In Romania il calcio è una passione travolgente. Questo sport non influenza molto la vita degli abitanti, ma c’è grande desiderio di integrazione europea e il calcio sembra essere una strada per percorrerla. Gli stadi di nuova costruzione che sono stati realizzati a Bucarest e Cluj ne sono una testimonianza.
Passeggiando per le vie del centro di una città qualsiasi, che sia nella Dacia o nel cuore della Transilvania, non c’è bar o pub che si rispetti che non trasmetta una partita di calcio, senza dubbio lo sport più diffuso e seguito.
In Romania come in molti altri paesi europei, il calcio è lo sport più remunerato e per strada sono molti i ragazzini che desiderano emulare le gesta dei loro campioni. La nazionale sta facendo faville nel girone di qualificazione: è al comando del gruppo F, imbattuta, davanti alla sorprendente Irlanda del Nord e all’Ungheria.
Non è più la generazione degli Hagi o dei Mutu. Non ci sono più talenti planetari ma un gruppo unito con dei valori forti e carattere da vendere: un chiaro esempio di come l’unione di intenti e l’intelligenza emotiva possano portare dei grandi risultati.Questa nazionale ha una grande voglia di regalare grandi emozioni al suo popolo, ed è proprio questa la speranza che traspare negli occhi di Sebastian Dan, classe 1988, studente di scienze motorie all’Università di Cluj. Lui è uno di quelli che appartiene alle nuove generazioni di sportivi.
Chi è il tuo calciatore preferito?
Senza ombra di dubbio Vlad Chiriches, perché sa sempre cosa fare, è un punto di riferimento per i suoi compagni nonostante la sua giovane età ed ha molta esperienza internazionale.
Chi è il tuo calciatore italiano preferito?
Penso di dover nominare Pirlo, per la sua esperienza e per la sua capacità di visionare il gioco e vedere la conseguente giocata prima degli altri.
Qual è la tua squadra preferita?
Sebbene viva in Cluj, la mia squadra preferita è la Steaua di Bucarest. Sono cresciuto vedendo e vivendo le sue imprese internazionali, quando in Europa rivaleggiava con le squadre italiane, inglesi e spagnole. Il mio è il club più titolato di Romania con 25 scudetti nazionali.

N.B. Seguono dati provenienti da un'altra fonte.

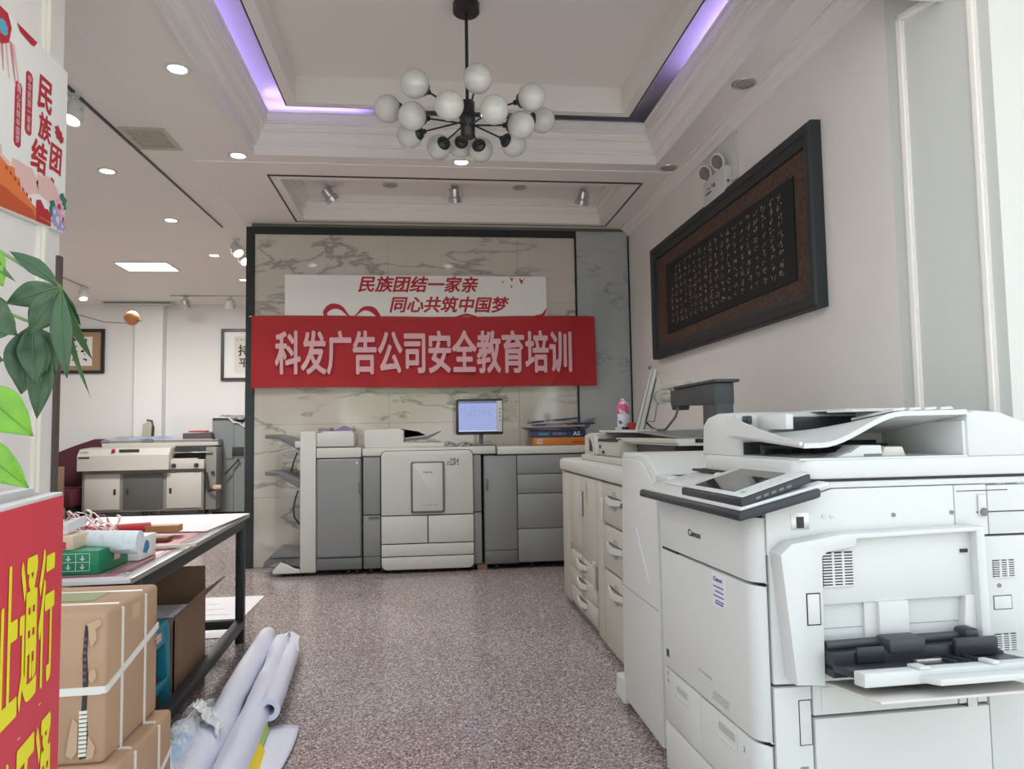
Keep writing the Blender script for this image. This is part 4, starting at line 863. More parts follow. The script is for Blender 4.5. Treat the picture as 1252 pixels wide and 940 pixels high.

Qual è il giocatore rumeno più forte di tutti i tempi?
Probabilmente George Hagi, che è anche il più amato. Ricordo, ero molto piccolo e stavo guardando i quarti di finale contro la Svezia. La partita era terminata 2-2 dopo i tempi supplementari, grazie ad una doppietta di Radocioiu. Lui stesso fu il nostro primo rigorista. Il secondo fu Hagi e mio padre mi disse: “Vuoi vedere che adesso lo spiazza”?
Io non credevo ne fosse capace; la pressione era molta dal momento che ci si giocava il passaggio alle semifinali. Ma lo spiazzò con una semplicità disarmante. Hagi era un vero leader e poteva permettersi di osare tanto in virtù del suo talento sconfinato.
Possiamo senza dubbio inserirlo tra i numeri 10 migliori della storia del calcio, di certo tra i primi 20.
Cosa pensi, invece, di Adrian Mutu, un altro numero 10 di razza ma con caratteristiche più offensive?
Lui certamente era un altro fenomeno, ma più seconda punta e di ben altra levatura morale. Aveva un carattere ed una determinazione fuori dal comune. Non tutti sanno che ha una doppia laurea, in giurisprudenza e in scienze motorie. Ha fatto una buona carriera ma avrebbe potuto ottenere di più dal suo talento calcistico. Mi riferisco alla squalifica rimediata a Londra nel 2004, quando ai tempi vestiva la casacca dei Blues e fu trovato positivo alla cocaina.
Ricordo un aneddoto su di lui, letto non so dove, che mi colpì molto. Erano gli inizi degli anni 2000 e lui, poco più che ventenne era appena approdato in nazionale maggiore. Era chiaramente desideroso di emergere e in una partita di allenamento, forse senza rendersene troppo conto, era entrato in un modo un po’ ruvido su Gheorghe Popescu, un’istituzione di quella nazionale e dell’intero movimento calcistico rumeno. Questi di rimando gli disse: “Entra un po’ piano, sei un bambino ancora”.
Mutu non disse niente, incassò, ma all’occasione successiva entrò ancora più forte su Popescu.